Now, here you are; but, what you're looking at in these dramas, most Classical drama: Classical drama deals always with states, nations. It doesn't work, if you go with something like a nation. Why doesn't it work? Because, the trick of the Classical drama, especially the Classical tragedy, is not to get to the minutiae of life: But, it's to lift the little citizen, sitting in his chair, in the theater, to lift his imagination to where he is now looking down upon some important figure in statecraft, in some part of history. He's looking at that figure. He's looking at the interaction around the figure. He's seeing, in the case of tragedy, how a society dooms itself, because of some complex of problems.

Now, the citizen is looking at this process of how the society fails--say Hamlet--in the connection between, shall we say, the Second and Third Act soliloquies by Hamlet, and this final scene of Hamlet, where the corpse is being carried out, and Horatio is making a commentary, at that point, on what's happened. So, the citizen is suddenly, instead of being "little me," or "little citizen from the neighborhood, sitting in the theater," is suddenly passing judgment, showing insight into why that society failed! And his passion is, "If only that hadn't happened!" "If only that hadn't happened. We must not let that happen--in that case." Or, "We must learn the lesson, of how that happened. We must not let that happen to us!"

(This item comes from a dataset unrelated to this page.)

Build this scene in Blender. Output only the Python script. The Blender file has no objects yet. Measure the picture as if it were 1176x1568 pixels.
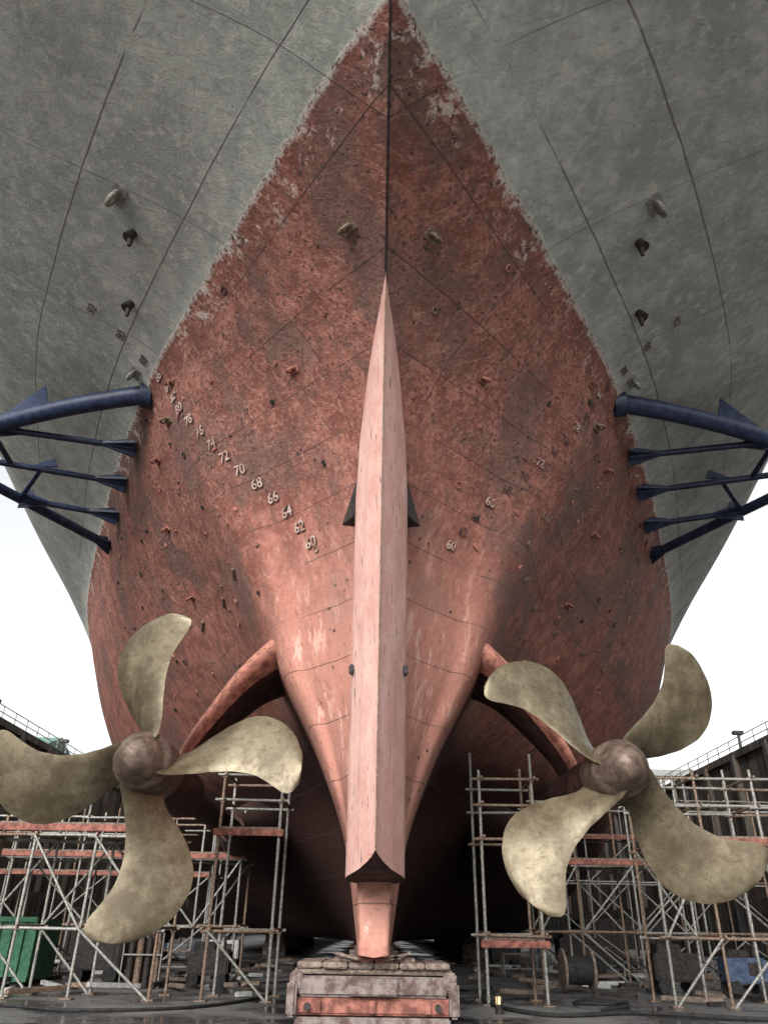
import bpy, bmesh, math, random
from mathutils import Vector, Matrix
from mathutils.bvhtree import BVHTree
random.seed(4)
scene=bpy.context.scene
GZ=-1.7
# ---------------------------------------------------------------- helpers
class MB:
    def __init__(s): s.v=[];s.f=[];s.m=[];s.sm=[]
    def add(s,vs,fs,mi=0,smooth=False):
        o=len(s.v); s.v+= [tuple(v) for v in vs]
        for f in fs:
            s.f.append([i+o for i in f]); s.m.append(mi); s.sm.append(smooth)
    def box(s,c,d,mi=0,rot=None,bev=0.0):
        x,y,z=[a/2 for a in d]
        bm=bmesh.new(); bmesh.ops.create_cube(bm,size=1.0)
        for v in bm.verts: v.co=Vector((v.co.x*d[0],v.co.y*d[1],v.co.z*d[2]))
        if bev>0: bmesh.ops.bevel(bm,geom=bm.edges[:],offset=bev,segments=2,affect='EDGES')
        M=Matrix.Translation(Vector(c))
        if rot is not None: M=M@rot.to_4x4()
        bm.verts.index_update()
        s.add([M@v.co for v in bm.verts],[[v.index for v in f.verts] for f in bm.faces],mi)
        bm.free()
    def tube(s,a,b,r,mi=0,n=8,r2=None,cap=True):
        a=Vector(a);b=Vector(b); r2=r if r2 is None else r2
        q=(b-a).to_track_quat('Z','Y').to_matrix()
        vs=[]
        for p,rr in ((a,r),(b,r2)):
            for i in range(n):
                t=2*math.pi*i/n; vs.append(p+q@Vector((rr*math.cos(t),rr*math.sin(t),0)))
        s.add(vs,[[i,(i+1)%n,n+(i+1)%n,n+i] for i in range(n)],mi,True)
        if cap: s.add(vs,[list(range(n))[::-1],list(range(n,2*n))],mi)
    def path(s,pts,rs,mi=0,n=12):
        pts=[Vector(p) for p in pts]; vs=[]
        up=Vector((0,0,1))
        for i,p in enumerate(pts):
            t=(pts[min(i+1,len(pts)-1)]-pts[max(i-1,0)]).normalized()
            u=up if abs(t.dot(up))<.95 else Vector((1,0,0))
            a=t.cross(u).normalized(); b=a.cross(t)
            for k in range(n):
                w=2*math.pi*k/n; vs.append(p+(a*math.cos(w)+b*math.sin(w))*rs[i])
        fs=[]
        for i in range(len(pts)-1):
            for k in range(n): fs.append([i*n+k,i*n+(k+1)%n,(i+1)*n+(k+1)%n,(i+1)*n+k])
        s.add(vs,fs,mi,True)
        s.add(vs,[list(range(n))[::-1],list(range((len(pts)-1)*n,len(pts)*n))],mi)
    def torus(s,c,R,r,axis,mi=0,n=16,k=8):
        q=Vector(axis).to_track_quat('Z','Y').to_matrix(); vs=[];fs=[]
        for i in range(n):
            a=2*math.pi*i/n
            for j in range(k):
                b=2*math.pi*j/k
                vs.append(Vector(c)+q@Vector(((R+r*math.cos(b))*math.cos(a),(R+r*math.cos(b))*math.sin(a),r*math.sin(b))))
                fs.append([i*k+j,((i+1)%n)*k+j,((i+1)%n)*k+(j+1)%k,i*k+(j+1)%k])
        s.add(vs,fs,mi,True)
    def obj(s,name,mats,parent=None):
        me=bpy.data.meshes.new(name); me.from_pydata(s.v,[],s.f)
        for m in mats: me.materials.append(m)
        me.polygons.foreach_set('material_index',s.m)
        me.polygons.foreach_set('use_smooth',s.sm)
        me.update()
        o=bpy.data.objects.new(name,me); scene.collection.objects.link(o)
        if parent: o.parent=parent
        return o

class G:
    def __init__(s,name,rough=.7,metal=0,spec=.3):
        s.mat=bpy.data.materials.new(name); s.mat.use_nodes=True
        s.nt=s.mat.node_tree; s.b=s.nt.nodes['Principled BSDF']
        s.b.inputs['Roughness'].default_value=rough; s.b.inputs['Metallic'].default_value=metal
        s.b.inputs['Specular IOR Level'].default_value=spec
        s.tc=s.nt.nodes.new('ShaderNodeTexCoord').outputs['Object']
    def put(s,sock,v):
        if isinstance(v,bpy.types.NodeSocket): s.nt.links.new(v,sock)
        elif isinstance(v,tuple): sock.default_value=(*v[:3],1) if len(sock.default_value)==4 else v
        else: sock.default_value=v
    def scale(s,sc,rot=(0,0,0)):
        n=s.nt.nodes.new('ShaderNodeMapping'); s.nt.links.new(s.tc,n.inputs[0]); n.inputs['Scale'].default_value=sc
        n.inputs['Rotation'].default_value=rot
        return n.outputs[0]
    def noise(s,scale,detail=5,rough=.6,vec=None,dist=0):
        n=s.nt.nodes.new('ShaderNodeTexNoise'); s.nt.links.new(vec or s.tc,n.inputs['Vector'])
        n.inputs['Scale'].default_value=scale;n.inputs['Detail'].default_value=detail;n.inputs['Roughness'].default_value=rough
        n.inputs['Distortion'].default_value=dist
        return n.outputs['Fac']
    def vor(s,scale,vec=None,feat='F1'):
        n=s.nt.nodes.new('ShaderNodeTexVoronoi'); n.feature=feat; s.nt.links.new(vec or s.tc,n.inputs['Vector'])
        n.inputs['Scale'].default_value=scale
        return n.outputs['Distance']
    def m(s,op,a,b=0.,c=None,clamp=False):
        n=s.nt.nodes.new('ShaderNodeMath'); n.operation=op; n.use_clamp=clamp
        s.put(n.inputs[0],a); s.put(n.inputs[1],b)
        if c is not None: s.put(n.inputs[2],c)
        return n.outputs[0]
    def sm(s,v,a,b):
        n=s.nt.nodes.new('ShaderNodeMapRange'); n.interpolation_type='SMOOTHSTEP'
        s.put(n.inputs['Value'],v); n.inputs['From Min'].default_value=a; n.inputs['From Max'].default_value=b
        return n.outputs['Result']
    def mix(s,f,a,b,mode='MIX'):
        n=s.nt.nodes.new('ShaderNodeMix'); n.data_type='RGBA'; n.blend_type=mode
        s.put(n.inputs['Factor'],f)
        s.put([i for i in n.inputs if i.name=='A' and i.type=='RGBA'][0],a)
        s.put([i for i in n.inputs if i.name=='B' and i.type=='RGBA'][0],b)
        return [o for o in n.outputs if o.type=='RGBA'][0]
    def xyz(s,vec=None):
        n=s.nt.nodes.new('ShaderNodeSeparateXYZ'); s.nt.links.new(vec or s.tc,n.inputs[0]); return n.outputs
    def bump(s,h,strength=.4,dist=.05):
        n=s.nt.nodes.new('ShaderNodeBump'); s.put(n.inputs['Height'],h); n.inputs['Strength'].default_value=strength
        n.inputs['Distance'].default_value=dist; s.nt.links.new(n.outputs[0],s.b.inputs['Normal'])
    def col(s,c): s.put(s.b.inputs['Base Color'],c); return s.mat
def simple(name,c1,c2,scale=3,rough=.7,metal=0,bump=.2,streak=False,spec=.3):
    g=G(name,rough,metal,spec)
    n=g.noise(scale*2,5,.75,g.scale((1,1,.15)) if streak else None)
    f=g.sm(n,.38,.62)
    if bump>=.5: g.bump(n,bump,.03)
    return g.col(g.mix(f,c1,c2))

# ---------------------------------------------------------------- materials
def hull_material():
    g=G('hull_paint',.78,0,.12)
    X,Y,Z=g.xyz()
    big=g.noise(.35,3,.6); mid=g.noise(1.3,6,.74,None,.4); fine=g.noise(8,5,.78)
    st=g.noise(2.0,5,.72,g.scale((1.4,1.4,.25)))
    scr=g.noise(3,4,.75,g.scale((.6,3,.8),(0.5,0,.4)))
    rough_zone=g.sm(g.m('ADD',Z,g.m('MULTIPLY',big,4)),10.,15.)
    red=g.mix(g.sm(mid,.36,.64),(.185,.068,.052),(.37,.155,.118))
    red=g.mix(g.m('MULTIPLY',g.sm(fine,.5,.66),g.m('ADD',.25,g.m('MULTIPLY',rough_zone,.35))),red,(.50,.315,.255))
    red=g.mix(g.m('MULTIPLY',g.sm(st,.49,.64),.65),red,(.15,.084,.07))
    red=g.mix(g.m('MULTIPLY',g.sm(scr,.57,.66),.4),red,(.55,.36,.295))
    red=g.mix(g.m('MULTIPLY',g.sm(big,.47,.62),.6),red,(.135,.096,.084))
    ax=g.m('ABSOLUTE',X)
    low=g.m('MULTIPLY',g.sm(g.m('ADD',Z,g.m('MULTIPLY',mid,3.)),12,7),g.sm(g.m('ADD',ax,mid),4.6,2.6))
    red=g.mix(g.m('MULTIPLY',low,.6),red,(.54,.265,.205))
    red=g.mix(g.m('MULTIPLY',g.m('MULTIPLY',low,g.sm(st,.45,.37)),.6),red,(.66,.45,.38))
    red=g.mix(g.m('MULTIPLY',g.sm(scr,.45,.36),.4),red,(.16,.078,.062))
    v=g.vor(2.6); chips=g.m('MULTIPLY',g.sm(v,.17,.07),g.sm(big,.45,.52))
    chips2=g.m('MULTIPLY',g.m('MULTIPLY',g.sm(fine,.45,.38),g.sm(mid,.45,.54)),g.m('ADD',.3,rough_zone))
    red=g.mix(g.m('MAXIMUM',chips,g.m('MULTIPLY',chips2,.85)),red,(.05,.042,.042))
    # tunnel shade forward under the counter, painted near-black into the hull colour
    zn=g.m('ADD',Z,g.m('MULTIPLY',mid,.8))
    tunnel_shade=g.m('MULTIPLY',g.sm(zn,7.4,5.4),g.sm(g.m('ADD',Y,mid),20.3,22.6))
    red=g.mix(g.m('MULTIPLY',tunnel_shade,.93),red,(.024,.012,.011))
    zz=g.m('ADD',Z,g.m('MULTIPLY',g.m('SUBTRACT',mid,.5),.28))
    band=g.m('MULTIPLY',g.sm(Z,15.1,15.6),g.sm(g.m('ADD',g.m('MULTIPLY',mid,.6),g.m('MULTIPLY',fine,.4)),.54,.585))
    red=g.mix(g.m('MULTIPLY',band,.8),red,(.56,.50,.44))
    gry=g.mix(g.sm(mid,.32,.68),(.30,.312,.29),(.425,.435,.40))
    gry=g.mix(g.m('MULTIPLY',g.sm(big,.40,.60),.55),gry,(.225,.233,.213))
    gry=g.mix(g.m('MULTIPLY',g.sm(st,.48,.68),.5),gry,(.58,.575,.53))
    gry=g.mix(g.m('MULTIPLY',g.sm(scr,.52,.66),.45),gry,(.22,.21,.18))
    gry=g.mix(g.m('MULTIPLY',g.m('MULTIPLY',g.sm(v,.06,.03),g.sm(fine,.5,.52)),.8),gry,(.06,.05,.04))
    edge=g.sm(zz,15.94,15.97)
    c=g.mix(edge,red,gry)
    rim=g.m('MULTIPLY',g.sm(g.m('ABSOLUTE',g.m('SUBTRACT',zz,15.93)),.08,.02),g.sm(fine,.44,.5))
    c=g.mix(g.m('MULTIPLY',rim,.7),c,(.62,.58,.53))
    def seam(val,per,off,w):
        f=g.m('FRACT',g.m('ADD',g.m('DIVIDE',val,per),off))
        return g.sm(g.m('ABSOLUTE',g.m('SUBTRACT',f,.5)),w/per,w/per*.4)
    wob=g.m('ADD',Z,g.m('MULTIPLY',big,.06))
    sZ=seam(wob,1.35,.13,.016); sY=g.m('MULTIPLY',seam(g.m('ADD',Y,g.m('MULTIPLY',Z,.35)),4.6,.2,.02),.6)
    s=g.m('MAXIMUM',sZ,sY); s=g.m('MULTIPLY',s,g.sm(big,.32,.46))
    c=g.mix(g.m('MULTIPLY',s,.65),c,(.09,.07,.065))
    h=g.m('ADD',g.m('MULTIPLY',mid,.6),g.m('MULTIPLY',fine,.35))
    h=g.m('ADD',h,g.m('MULTIPLY',s,.25))
    up=g.m('ADD',.3,g.m('MULTIPLY',rough_zone,g.m('SUBTRACT',1,g.m('MULTIPLY',edge,.85))))
    g.bump(g.m('MULTIPLY',h,up),.85,.22)
    return g.col(c)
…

So, this citizen, as the end of the drama, leaves the theater, and walks onto the street, as Schiller describes it: He's become a better person, than entered; because he's been elevated, from littleness, into becoming a true citizen, in principle. Of looking upon society, from the top, and saying what kind of leadership, what kind of culture, what kind of behavior, does the society require; or at least, what must it avoid, in order to survive.

And so, Schiller's approach to history, is exactly that: The moral education of the individual, lies in looking at history, as the Jena lectures of Schiller presented it, from the whole history of European civilization, European culture, from the Classical Greek period. And, looking at that, as one fabric. And trying to see oneself, in the here and now, as like a little person, in the theater, seeing that whole panoply of European cultural development over thousands of years, as if it were a single tragic drama, or quasi-tragic drama; and trying to find in that, what Schiller called "the sublime." The sublime being a sense of what you must do, to go outside, the limitations of tragic societies, to prevent them from becoming tragic.

And at that point, you have the true moral education of citizen. The citizen, then, leaves the theater, and perhaps is inspired to take up a profession, or to change his life, or her life, in some way, to try to achieve the sublime: That is, to rise above tragedy, to solutions. And that is the moral education of the individual.